Her half-sister Adelaida was a far more sentimental character, excelling in the art of working human hair with gold and sister threads. One rare work passed through the doors of Leon Gallery and was quickly snapped up because of its romantic rarity. It depicted a solitary woman traveling down a winding road with a clay pot balanced on her head. A nipa hut with windows thrown wide open sits by a bamboo grove.
Working with hair is a curious art that represented the Victorian fascination for the morbid, the forbidden, and—yes—the lost love.
Adelaida would wreath this medallion with the pansy, also a very particular Victorian flower whose hidden message was “I am always thinking of you.” Beside it is a black butterfly, which may point to a dearly departed swain. A butterfly’s life is, after all, notoriously short-lived and fleeting, a symbol perhaps of a gentleman’s easily changed affections. And as a true memento mori (or remembrance of life’s passing), there are flowers embroidered as both buds and wilting blooms.

Incidentally, neither of these Paterno women would ever marry. (A portrait of another single lady, the Italian noblewoman Irene della Rocca, is a highlight of the upcoming Leon Gallery Asian Cultural Council auction. The first of the year, it is always earmarked to help raise funds for Filipino artists eager to join a global community of creators. The depiction of this fetching maiden is by none other than Juan Luna.)
Of course, the patron saint of unwed artists would be none other than Nena Saguil. Striking out on her own from the Philippine Art Gallery to make her own mark in the Ecole de Paris, Nena Saguil would give it all up—love included—for the sake of art. It’s not surprising that she would do that once she had drunk of the heady air of one of the greatest art capitals of the world.

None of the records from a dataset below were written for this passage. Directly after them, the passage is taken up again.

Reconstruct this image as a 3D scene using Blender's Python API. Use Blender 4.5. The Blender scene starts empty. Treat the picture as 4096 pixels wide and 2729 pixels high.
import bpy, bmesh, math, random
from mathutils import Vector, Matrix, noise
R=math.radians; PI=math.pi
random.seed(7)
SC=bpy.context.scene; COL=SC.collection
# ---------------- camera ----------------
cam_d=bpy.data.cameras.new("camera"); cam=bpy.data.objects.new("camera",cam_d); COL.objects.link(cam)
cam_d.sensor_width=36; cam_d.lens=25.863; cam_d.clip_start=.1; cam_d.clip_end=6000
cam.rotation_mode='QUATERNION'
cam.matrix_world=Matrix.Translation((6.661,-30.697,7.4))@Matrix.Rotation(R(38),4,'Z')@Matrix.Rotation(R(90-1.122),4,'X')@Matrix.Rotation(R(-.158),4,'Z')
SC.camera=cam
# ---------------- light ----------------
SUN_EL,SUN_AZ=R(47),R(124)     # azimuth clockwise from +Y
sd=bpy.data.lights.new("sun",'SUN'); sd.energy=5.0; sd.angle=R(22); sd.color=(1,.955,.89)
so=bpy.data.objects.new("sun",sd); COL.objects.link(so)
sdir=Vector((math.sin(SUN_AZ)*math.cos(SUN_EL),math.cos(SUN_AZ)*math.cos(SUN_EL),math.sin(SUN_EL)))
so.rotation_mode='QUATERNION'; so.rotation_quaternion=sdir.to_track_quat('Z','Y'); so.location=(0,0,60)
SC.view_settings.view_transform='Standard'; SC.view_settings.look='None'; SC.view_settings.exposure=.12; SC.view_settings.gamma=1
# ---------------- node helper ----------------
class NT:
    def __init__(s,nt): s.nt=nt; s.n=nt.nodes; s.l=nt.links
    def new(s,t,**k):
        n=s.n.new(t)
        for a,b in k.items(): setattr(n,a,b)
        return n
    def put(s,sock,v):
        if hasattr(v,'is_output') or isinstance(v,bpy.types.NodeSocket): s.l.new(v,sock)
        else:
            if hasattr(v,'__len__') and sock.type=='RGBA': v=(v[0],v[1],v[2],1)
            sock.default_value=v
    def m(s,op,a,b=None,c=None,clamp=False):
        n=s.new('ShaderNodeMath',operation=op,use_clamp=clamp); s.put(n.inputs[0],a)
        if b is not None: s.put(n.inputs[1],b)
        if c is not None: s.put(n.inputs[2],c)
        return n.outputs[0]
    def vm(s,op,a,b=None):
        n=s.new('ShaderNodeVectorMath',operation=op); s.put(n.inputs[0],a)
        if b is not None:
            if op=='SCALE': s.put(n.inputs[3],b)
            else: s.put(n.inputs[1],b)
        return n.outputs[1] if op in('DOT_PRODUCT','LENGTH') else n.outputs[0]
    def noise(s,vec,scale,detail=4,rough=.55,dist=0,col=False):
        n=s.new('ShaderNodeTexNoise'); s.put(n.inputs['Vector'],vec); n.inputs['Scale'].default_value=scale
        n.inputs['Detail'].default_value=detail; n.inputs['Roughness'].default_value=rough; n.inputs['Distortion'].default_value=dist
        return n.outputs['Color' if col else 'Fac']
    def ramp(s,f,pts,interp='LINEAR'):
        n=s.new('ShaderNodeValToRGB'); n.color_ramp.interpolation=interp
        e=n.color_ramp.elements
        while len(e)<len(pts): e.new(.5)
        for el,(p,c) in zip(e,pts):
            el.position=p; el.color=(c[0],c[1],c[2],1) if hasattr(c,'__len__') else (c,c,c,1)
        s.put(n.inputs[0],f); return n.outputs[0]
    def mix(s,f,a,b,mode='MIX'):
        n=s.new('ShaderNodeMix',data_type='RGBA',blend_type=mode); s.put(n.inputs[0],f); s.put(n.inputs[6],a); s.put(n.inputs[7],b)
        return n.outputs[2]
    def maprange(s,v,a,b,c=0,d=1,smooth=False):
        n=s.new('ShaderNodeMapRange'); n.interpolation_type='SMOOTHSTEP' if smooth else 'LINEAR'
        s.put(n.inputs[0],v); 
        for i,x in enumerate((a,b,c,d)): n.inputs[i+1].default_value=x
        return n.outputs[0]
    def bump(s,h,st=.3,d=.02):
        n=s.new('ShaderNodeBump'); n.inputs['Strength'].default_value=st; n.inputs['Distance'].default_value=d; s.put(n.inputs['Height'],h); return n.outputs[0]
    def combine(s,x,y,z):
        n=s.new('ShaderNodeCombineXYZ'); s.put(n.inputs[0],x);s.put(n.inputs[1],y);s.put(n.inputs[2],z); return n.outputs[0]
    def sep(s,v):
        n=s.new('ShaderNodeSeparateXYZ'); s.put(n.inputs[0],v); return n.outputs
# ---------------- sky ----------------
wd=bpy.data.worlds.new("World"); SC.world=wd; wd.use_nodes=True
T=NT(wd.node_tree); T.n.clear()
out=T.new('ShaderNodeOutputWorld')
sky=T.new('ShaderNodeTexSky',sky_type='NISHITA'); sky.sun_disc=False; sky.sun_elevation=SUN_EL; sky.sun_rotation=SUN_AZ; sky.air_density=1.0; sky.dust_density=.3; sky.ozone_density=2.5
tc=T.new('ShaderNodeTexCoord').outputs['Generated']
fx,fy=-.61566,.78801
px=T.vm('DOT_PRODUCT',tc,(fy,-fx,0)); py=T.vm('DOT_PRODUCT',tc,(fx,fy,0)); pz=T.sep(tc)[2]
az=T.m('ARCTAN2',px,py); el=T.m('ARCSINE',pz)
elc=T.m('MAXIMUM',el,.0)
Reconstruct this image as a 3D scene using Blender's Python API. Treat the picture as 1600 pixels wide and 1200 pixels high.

She would, however, be mesmerized by one of her most significant mentors in the late 1950s, Alfred Manessier (1911-1993); but nothing would come of that, except for a series of striking paintings she herself would call “Lyrical Cubism.” (It’s not entirely clear if Manessier’s retreat to a Trappist monastery and his increasingly ascetic lifestyle had anything to do with that non-starter of a romance.)
There are several Saguil works to be seen at both Art Fair PH from Feb. 21-23 and the upcoming Leon Gallery Asian Cultural Council Auction.

The most striking pictures dark universes that seem to be traveling in space. It is illuminated by an otherworldly light that comes from fallen stars and fragmented moons—and yes, quite potentially, the sensation of falling out of love. Cid Reyes would later write, “The late critic Leo Benesa wrote of 'stillness’ and 'nightness’ as distinguishing qualities of her paintings. Her works affirm the consistent themes of Saguil: order and serenity, the solitude and mystery of the cosmos, and exploration of man’s sense of eternity.”
Saguil, who died in 1994, is increasingly coming to larger national prominence, since her inclusion in the last Venice Biennale’s big thematic exhibition titled “Foreigners Everywhere.” This Valentine’s Day, there’s no better way than to describe that sense of being an outsider.